(TASK INSTRUCTIONS) Extract every line of the material that holds the string "from".

::::::::

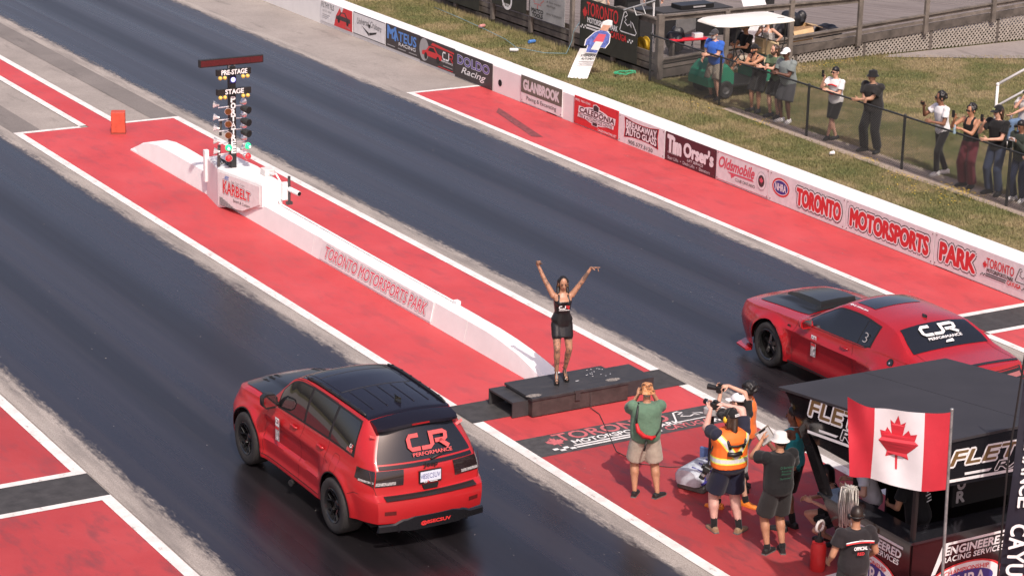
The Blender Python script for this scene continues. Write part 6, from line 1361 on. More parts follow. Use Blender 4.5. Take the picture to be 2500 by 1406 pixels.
def flag_patch(f0, nu, nv, name, m, lift=0.):
    mb = MB(); V = []
    for i in range(nu+1):
        for j in range(nv+1): a, b_ = f0(i/nu, j/nv); p = fpt(a, b_); V.append(p-fn_*lift)
    F = [(i*(nv+1)+j, i*(nv+1)+j+1, (i+1)*(nv+1)+j+1, (i+1)*(nv+1)+j) for i in range(nu) for j in range(nv)]; mb.add(V, F); return wbuild(mb, name, m, fl, smooth=True)
FR = pm('flag_red', (.46, .018, .034), .7, .06, 4, bump=.1); FWm = pm('flag_white', (.60, .58, .60), .7, .04, 4, bump=.1)
flag_patch(lambda a, b_: (a*.25, b_), 10, 14, 'flag_red_bar', FR); flag_patch(lambda a, b_: (.25+a*.5, b_), 20, 14, 'flag_white_field', FWm); flag_patch(lambda a, b_: (.75+a*.25, b_), 10, 14, 'flag_red_bar', FR)
mb = MB(); pts = [(x, y) for x, y in LEAF]; dense = []
for i in range(len(pts)):
    a, b_ = Vector(pts[i]), Vector(pts[(i+1) % len(pts)]); k = 3
    for j in range(k): dense.append(a+(b_-a)*j/k)
c0 = fpt(.5, .5); V = [fpt(.5-p.x*.25, .47+p.y*.46)-fn_*.006 for p in dense]
from mathutils.geometry import tessellate_polygon
tri = tessellate_polygon([[Vector((p.x, p.y, 0)) for p in dense]]); mb.add(V, [tuple(t) for t in tri]); mb.add([v+fn_*.012 for v in V], [tuple(t)[::-1] for t in tri]); wbuild(mb, 'maple_leaf', FR, fl)
# feather banner at the frame edge
bn = empty('feather_banner', (-2.08, -9.98, 0), 0, 'tall dark feather banner with white vertical lettering at the right edge', 'banner')
BD = Vector((.84, -.50, 0)); mb = MB(); V = []; N_ = 26
for i in range(N_+1):
    t = i/N_; z = .5+t*3.2; wv = .05*math.sin(t*9); x0 = Vector((-2.10+.10*t, -9.96-.02*t, z))
    for j in range(7): q_ = x0+BD*(j/6*.62)+Vector((.5, .86, 0))*(wv*.6+.04*math.sin(j*1.2+t*5)); V.append(q_)
mb.add(V, [(i*7+j, i*7+j+1, (i+1)*7+j+1, (i+1)*7+j) for i in range(N_) for j in range(6)]); mb.add([v+Vector((.003, .005, 0)) for v in V], [(i*7+j, (i+1)*7+j, (i+1)*7+j+1, i*7+j+1) for i in range(N_) for j in range(6)]); wbuild(mb, 'cloth', pm('banner_navy', (.014, .014, .026), .6, .2, 5), bn, smooth=True)
mb = MB(); mb.tube([(-2.11, -9.95, 0), (-2.11, -9.95, 2.5), (-2.0, -9.96, 3.9)], .012, 8); wbuild(mb, 'pole', SATB, bn)
def vtext(t, z0, z1, x, w):
    n_ = len(t); h = (z0-z1)/n_
    for i, ch_ in enumerate(t):
        mb = MB(); zc = z0-(i+1)*h; O = Vector((-2.10+.10*(zc-.5)/3.2+.5*.0, -9.96, zc))+BD*x-Vector((.5, .86, 0))*.09; text_on(mb, ch_, O+Vector((0, 0, h*.92)), Vector((0, 0, -1)), BD, h*.84, w, offset=.03); wbuild(mb, 'lettering', S_LET, bn)
vtext('PERFORMANCE', 3.7, 1.95, .10, .16); vtext('CAYUGA', 1.75, .7, .05, .2); vtext('ULTRA', 1.75, .7, .32, .2)
mb = MB(); rect_on(mb, .25, 0, .18, .12, Vector((-2.09, -9.98, .96))-Vector((.5, .86, 0))*.09, BD, (0, 0, 1)); wbuild(mb, 'patch', S_RED, bn)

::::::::

(FINAL RESULT)
The Blender Python script for this scene continues. Write part 6, from line 1361 on. More parts follow. Use Blender 4.5. Take the picture to be 2500 by 1406 pixels.
from mathutils.geometry import tessellate_polygon